The second day of the festival honed in on the topic of the Congo basin and the common challenges faced by the African, Amazonian and Asian tropical forest basins, as such forests are huge absorbers of carbon dioxide, but these regions remain on the frontline of climate change.

Ecologist at CENAREST Gabon, Alfred Ngomanda told Euronews that “The Congo Basin represents 40 billion tons of sequestered CO2… It is 10 years of global greenhouse gas emissions that are currently stored in the forests of the Congo Basin. In Gabon, it is 100 million tons per year”.

The scientist stressed that African forests are at the forefront of the battle against climate change, with Gabon being one of the few countries in the world to absorb more CO2 than it emits.

Protecting rare species in Gabon

Lee White, Gabonese Minister of Forestry, Sea and Environment told Euronews that the country has documented the reduction of 90 million tons of CO2 emissions, figures which he said were validated in November 2022 during COP 27.

Gabon has put in place rigorous policies to defend the forests that cover 88 percent of its territory, granting ‘national park’ status to 13 areas 20 years ago to protect special flora and fauna.

The government has also made commitments to protect rare species, such as the Kevazingo tree in Pongara Park, which is an expensive and sought-after type of wood. Similarly, these parks provide a refuge for animals threatened by trafficking, for example forest elephants, giant pangolins and lowland gorillas.

A lack of resources, however, has left the door open to poachers.

Conservator of Pongara Park, Patrick Evezoo, said: “The biggest problem is poaching, poaching of elephants, poaching of plant species, those who cut wood illegally, and there is poaching of fish species at sea level… As in all the other parks, we need a lot of means to do our work well.”

Promoting a sustainable wood industry

Outside of the national parks, Gabon is also exploring more sustainable ways to use wood, to eliminate waste and cut down their carbon footprint.

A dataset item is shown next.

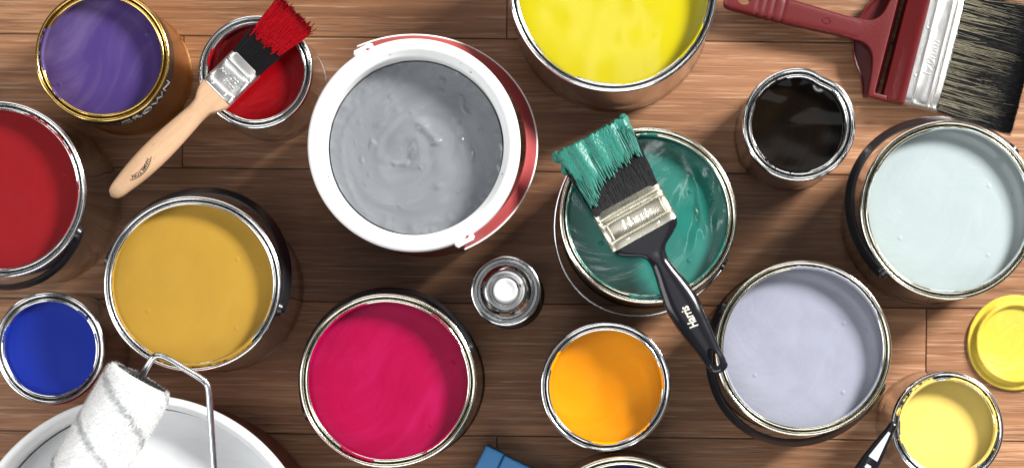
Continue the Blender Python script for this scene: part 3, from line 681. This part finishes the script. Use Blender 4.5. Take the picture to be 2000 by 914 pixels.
# stock: a rounded bar behind the ferrule, sloping down to a flat web
def bar(name, prof, x0, x1, m, parent):
    v = []; f = []; n = len(prof)
    for x in (x0, x1): v += [(x, y, z) for y, z in prof]
    f = [(i, (i+1) % n, n+(i+1) % n, n+i) for i in range(n)]+[tuple(range(n))[::-1], tuple(range(n, 2*n))]
    return raw(name, v, f, m, parent, True, 35)
bar('stock', [(.0006, -T2+.001), (.0006, T2+.0008), (-.0012, T2+.0014), (-.004, T2+.0012), (-.008, T2-.0005), (-.012, T2-.003), (-.0165, T2-.005), (-.0205, T2-.0068), (-.0215, .002), (-.0225, -.004), (-.0225, -T2+.004), (-.02, -T2+.001)], -W2*1.005, W2*1.005, M['red_smooth'], wb)
bar('web', [(-.0262, -.0115), (-.0262, -.006), (-.028, -.004), (-.0292, -.006), (-.034, -.0075), (-.034, -.0115)], -W2*.97, W2*.97, M['red_smooth'], wb)
# T-shaped bracket that ties the handle to the stock
half = [(20, -150), (21, -108), (26, -94), (40, -82), (62, -76), (90, -73), (116, -71), (121, -68), (121, -60), (121, -34), (112, -34), (112, -58), (106, -59), (0, -60)]
def sym(hf):
    s = smoothpts([(x, y, 0) for x, y in hf[:7]], 2)
    rt = [(p.x*kw_, p.y*kw_) for p in s]+[px2(*q) for q in hf[7:-1]]
    return rt+[(-x, y) for x, y in rt[::-1]]
prism('bracket', sym(half), .0005, .0105, M['red_plastic'], wb, .0016, 3)
low = [(20, -128), (21, -120), (42, -117), (66, -104), (80, -92), (100, -83), (116, -79), (121, -76), (121, -66), (0, -66)]
s = smoothpts([(x, y, 0) for x, y in low[:7]], 2); rt = [(p.x*kw_, p.y*kw_) for p in s]+[px2(*q) for q in low[7:-1]]
prism('lower_web', rt+[(-x, y) for x, y in rt[::-1]], -.011, -.006, M['red_smooth'], wb, .0008, 2)
wl = [(x, y) for x, y in rt]; path = [Vector((x, y, -.004)) for x, y in wl[2:-2]]
for sgn_ in (1, -1): sweep('edge_fillet', [Vector((p.x*sgn_, p.y, p.z)) for p in path], circ(.0014, 8), M['red_smooth'], wb)
ys_ = np.linspace(-388, -118, 70); st = []
for y in ys_:
    hw = float(np.interp(y, [-388, -384, -376, -300, -250, -150, -118], [14, 21, 24, 25, 24.5, 20.5, 20])); th = float(np.interp(y, [-388, -380, -118], [12, 15.5, 15]))
    for g in (-322, -306, -289, -272):
        if abs(y-g) < 2.2: hw -= 1.6; th -= 2.2
    st.append((y*kw_, hw*kw_, th*kw_, .0035))
hd = loft('handle', st, M['red_plastic'], wb, 5, 48, 30)
cut = bmesh.new(); bmesh.ops.create_cone(cut, cap_ends=True, segments=32, radius1=1, radius2=1, depth=.08)
for v in cut.verts: v.co = Vector((v.co.x*9.5*kw_, v.co.y*12*kw_-350*kw_, v.co.z))
cme = bpy.data.meshes.new('c'); cut.to_mesh(cme); cut.free(); co = bpy.data.objects.new('c', cme); COL.objects.link(co); co.parent = wb
boolean(hd, co)
em = [(0, 9), (6, 2), (5, -4), (0, -10), (-5, -4), (-6, 2)]
ep = [Vector((x*kw_, (y-184)*kw_, .0035+15.2*kw_)) for x, y in em]; ep.append(ep[0]); sweep('emblem', ep, circ(.0005, 6), M['red_plastic'], hd)

# --- small black and grey handled brush, only its handle end in view
zs = .120+.0075; org, rz = brush_frame(1745, 829, zs, (-.53, .848)); ks = k(zs)
sb = thing('paintbrush', 'slim black brush handle with a pale grey inlay leaning on the pale yellow tin', 'paintbrush', org, rz, 'paintbrushes')
st = []
for y, hw, th in ((-6, 2, 2), (-5, 5, 5), (-2, 7.5, 7.5), (3, 9, 9), (9, 9, 9), (16, 9.5, 8.5), (24, 11, 8.5), (50, 15, 9.5), (80, 19, 11), (120, 21, 13), (170, 19, 13), (215, 16, 12), (232, 26, 13), (245, 40, 14)):
    st.append((y*ks, hw*ks, th*ks, 0))
hd = loft('handle', st, M['black_gloss'], sb, 2.4, 40)
il = smoothpts([(-2, 17, 0), (2.2, 17, 0), (9, 76, 0), (-9, 76, 0)], 1, True)
def strip(name, pts, m, parent, zfun):
    n = 14; v = []; f = []
    for i in range(n+1):
        y = pts[0][0]+(pts[1][0]-pts[0][0])*i/n; hw = pts[0][1]+(pts[1][1]-pts[0][1])*i/n
        for j in range(7): x = hw*(2*j/6-1); v.append((x*ks, y*ks, zfun(x, y)*ks))
    for i in range(n):
        for j in range(6): f.append((i*7+j, i*7+j+1, (i+1)*7+j+1, (i+1)*7+j))
    return raw(name, v, f, m, parent)
zf = lambda x, y: float(np.interp(y, [9, 24, 50, 80, 120, 170], [9, 8.5, 9.5, 11, 13, 13]))*(1-(abs(x)/float(np.interp(y, [9, 24, 50, 80, 120, 170], [9, 11, 15, 19, 21, 19])))**2.4)**(1/2.4)+.45
strip('inlay', ((17, 2.5), (78, 10)), M['grey_insert'], hd, zf)
strip('inlay', ((92, 5), (100, 6)), M['grey_insert'], hd, zf)
fe = ferrule(sb, M['ferrule'], 40*ks, .0065, .03, (.006, .024), M['ferrule'], rivets=()); fe.location = (0, 244*ks, 0)
loft('bristles', [(244*ks+.028, 38*ks, .006, 0), (244*ks+.075, 40*ks, .004, 0)], M['hair_black'], sb, 4, 24)

# ------------------------------------------------------------------ roller
zr = .2435; Pa = at(276, 738, zr); kr = k(zr); ax2 = Vector((.506, .863, 0)).normalized(); tilt = R(0.01)
fr_ = thing('paint_roller', 'white fleecy paint roller with grey stripes and a bent wire frame in the white tub', 'paint roller', Pa, math.atan2(ax2.y, ax2.x)-PI/2)
rr_ = 68*kr; RLN = .23
def pile_mat(hair=False):
    m, nt, b = mat('fleece_strand' if hair else 'fleece_pile'); t = N(nt, 'ShaderNodeTexCoord'); se = N(nt, 'ShaderNodeSeparateXYZ'); L(nt, t.outputs['Object'], se.inputs[0])
    an = N(nt, 'ShaderNodeMath', operation='ARCTAN2'); L(nt, se.outputs[0], an.inputs[0]); L(nt, se.outputs[2], an.inputs[1])
    s1 = N(nt, 'ShaderNodeMath', operation='MULTIPLY_ADD'); L(nt, an.outputs[0], s1.inputs[0]); s1.inputs[1].default_value = 1/PI; s1.inputs[2].default_value = .0
    s2 = N(nt, 'ShaderNodeMath', operation='MULTIPLY_ADD'); L(nt, se.outputs[1], s2.inputs[0]); s2.inputs[1].default_value = 1/.0465; L(nt, s1.outputs[0], s2.inputs[2])
    ns = noisen(nt, t.outputs['Object'], 160, 3); s3 = N(nt, 'ShaderNodeMath', operation='MULTIPLY_ADD'); L(nt, ns, s3.inputs[0]); s3.inputs[1].default_value = .22; L(nt, s2.outputs[0], s3.inputs[2])
    fr = N(nt, 'ShaderNodeMath', operation='FRACT'); L(nt, s3.outputs[0], fr.inputs[0])
    rp = ramp(nt, fr.outputs[0], [(.0, (0, 0, 0)), (.38, (0, 0, 0)), (.48, (.6, .6, .6)), (.54, (.6, .6, .6)), (.63, (0, 0, 0))])
    L(nt, mixc(nt, rp.outputs[0], (.80, .80, .79), (.27, .29, .30)), b.inputs['Base Color']); b.inputs['Roughness'].default_value = .9
    bump(nt, noisen(nt, t.outputs['Object'], 420, 3), b, .15, .002)
    if hair:
        cs = b.inputs['Base Color'].links[0].from_socket; di = N(nt, 'ShaderNodeBsdfDiffuse'); tr = N(nt, 'ShaderNodeBsdfTranslucent'); mx = N(nt, 'ShaderNodeMixShader'); mx.inputs[0].default_value = .5
        L(nt, cs, di.inputs[0]); L(nt, cs, tr.inputs[0]); L(nt, di.outputs[0], mx.inputs[1]); L(nt, tr.outputs[0], mx.inputs[2]); L(nt, mx.outputs[0], nt.nodes['Material Output'].inputs[0])
    return m
M['pile'] = pile_mat(); M['pile_hair'] = pile_mat(True)
rot = Matrix.Rotation(tilt, 4, 'X')
V = []; Fc = []; nA = 120; ny = 150
for j in range(ny+1):
    y = -RLN+RLN*j/ny
    for i in range(nA):
        a = 2*PI*i/nA; e = min(1, (0-y)/.010, (y+RLN)/.010); e = math.sqrt(max(0, 1-(1-max(0, e))**2))
        q = rr_*(.80+.20*e)+.0006*fbm(math.cos(a)*5+y*160, math.sin(a)*5+y*50, 2, 3)
        V.append((q*math.sin(a), y, q*math.cos(a)))
for j in range(ny):
    for i in range(nA): b = j*nA; Fc.append((b+i, b+(i+1) % nA, b+nA+(i+1) % nA, b+nA+i))
sl = raw('sleeve', V, Fc, M['pile'], fr_); sl.rotation_euler = (tilt, 0, 0)
V = []; Fc = []; Nn = []
for i in range(42000):
    a = random.uniform(0, 2*PI); y = -random.uniform(0, 1)*RLN; e = min(1, -y/.010, (y+RLN)/.010); e = math.sqrt(max(0, 1-(1-max(0, e))**2)); q = rr_*(.80+.20*e)-.001
    n_ = Vector((math.sin(a), .9*(1-e)*(1 if y > -.1 else -1), math.cos(a))).normalized(); p = Vector((math.sin(a)*q, y, math.cos(a)*q)); t_ = Vector((math.cos(a), 0, -math.sin(a)))
    ln = random.uniform(.002, .0042); g = (n_+Vector((random.gauss(0, .45), random.gauss(0, .45), random.gauss(0, .45)))).normalized(); b = len(V); s_ = Vector((random.gauss(0, 1), random.gauss(0, 1), random.gauss(0, 1))).cross(g).normalized()*.00022
    V += [p-s_, p+s_, p+g*ln*.6+s_*.7+t_*.0003, p+g*ln]; Fc += [(b, b+1, b+2), (b, b+2, b+3)]
pl = raw('pile', V, Fc, M['pile_hair'], fr_, False); pl.rotation_euler = (tilt, 0, 0); pl['kind'] = 'stuff'
capo = lathe('end_cap', [(.0001, -.001), (.006, -.001), (.0065, -.003), (rr_*.66, -.003), (rr_*.74, -.0032), (rr_*.76, -.005), (rr_*.76, -.012)], M['black_matt'], fr_, n=48)
capo.rotation_euler = (tilt-PI/2, 0, 0)
cz = math.cos(-fr_.rotation_euler.z); sz = math.sin(-fr_.rotation_euler.z)
def rl(px, py, z):
    p = at(px, py, z)-Pa; return Vector((p.x*cz-p.y*sz, p.x*sz+p.y*cz, p.z))
wp = [rl(268, 752, zr-.003), rl(281, 728, zr), rl(293, 706, .2465), rl(302, 693, .248), rl(322, 696, .247), rl(360, 719, .243), rl(396, 740, .239), rl(407, 752, .238), rl(409, 775, .2375), rl(414, 850, .235), rl(420, 930, .232), rl(425, 1010, .229)]
wp = [wp[0]]+smoothpts(wp[1:], 3)
sweep('wire_frame', wp, circ(6.4*kr, 14), M['zinc'], fr_, up=(.1, .2, 1))
gp = [rl(425, 1000, .2292), rl(428, 1040, .228), rl(440, 1300, .222)]
sweep('grip', gp, circ(.012, 20), M['black'], fr_, up=(.1, .2, 1))

# ------------------------------------------------------------------ blue plastic block at the bottom edge
zt_ = .026; O = at(949, 868, zt_); k_ = k(zt_); d1 = Vector((83, -41, 0)).normalized(); d2 = Vector((-25, -46, 0)).normalized()
d2 = Vector((d1.y, -d1.x, 0)); 
bp = thing('pad_holder', 'corner of a blue plastic block with a seam poking in at the bottom edge', 'pad holder', (O.x, O.y, 0), math.atan2(d1.y, d1.x))
prism('shell', [(0, 0), (.0205, 0), (.0205, -.09), (0, -.09)], 0, zt_, M['blue_plastic'], bp, .003, 4)
prism('cover', [(.0211, -.0008), (.075, -.0008), (.075, -.0892), (.0211, -.0892)], 0, zt_-.0006, M['blue_plastic'], bp, .003, 4)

Ten years ago, the country created the Nkok economic zone, an area which hosts around 100 companies, many of which are related to the forest industry. It has been officially certified as ‘carbon neutral, and is the home Central Africa’s first plant to manufacture chipboard from wood waste.

At the same time as Nkok was established, the country also banned the export of raw logs, instead meaning manufacturers had to transform wood into a product with higher added value.

Waris Moulenda Fatombi, from the Administrative Authority Nkok SEZ, said: “When this zone was launched, we used 40% wood. Today, we are able to use 90% of the logs through the valorization of waste.”

All timber that arrives in the Nkok economic zone goes through checks by a service called Tracer, to ensure it is legal.

An oil country

Despite these positive steps towards a greener future, Gabon’s economy still relies on oil, which could be a problem in the coming decades.

Lee White, Gabonese Minister of Forestry, Sea and Environment, told Euronews: “In Gabon, an oil country, in the next 20 years or so, because the G20 countries have filled the atmosphere with CO2, there will no longer be a market for our oil. We will be forced to replace 50% of our economy, with… with what? With something.”